By providing an estimate of your borrowing potential, it demonstrates to sellers that you’re a serious and credible buyer. Additionally, having an AIP can help you understand your financial position more clearly, giving you greater confidence when making offers on properties.
Always ensure that the lender providing your AIP is authorised and regulated by the Financial Conduct Authority (FCA).
7. Choose the Right Mortgage and Apply
Once you’ve found a property and selected a lender, submit your full application. This will involve providing documents such as:
Proof of income (e.g., payslips or tax returns).
Bank statements.
Details of any outstanding loans or credit commitments.
Ensure you have all documentation ready to avoid delays in the mortgage application process.
8. Wait for the Lender’s Decision
Your lender will assess your application and may arrange a property valuation to ensure the price matches the loan amount. The process may take several weeks, so patience is key.
If approved, you’ll receive a formal mortgage offer, which outlines the terms of your loan.
9. Finalise the Purchase
With your mortgage offer in hand, you can proceed with completing the property purchase. Work closely with your solicitor to ensure everything is in order. These are the key steps your solicitor will work through:
Arrange for the transfer of funds.
Complete all necessary legal checks.
Ensure contracts are exchanged and signed.

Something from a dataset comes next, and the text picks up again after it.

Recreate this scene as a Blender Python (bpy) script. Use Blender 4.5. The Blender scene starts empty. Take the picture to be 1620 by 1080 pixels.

Once the purchase is complete, you’ll officially be a homeowner!
Final Thoughts
Getting a mortgage might seem complicated, but by following these steps, you can simplify the process and approach it with confidence. Professional advice can be invaluable at every stage, helping you navigate the complexities of the mortgage market and secure the best deal for your circumstances.
Important Notice: This guide is for informational purposes only and does not constitute financial advice. Always consult a qualified mortgage adviser for personalised advice. Ensure any broker or adviser you work with is authorised and regulated by the Financial Conduct Authority (FCA).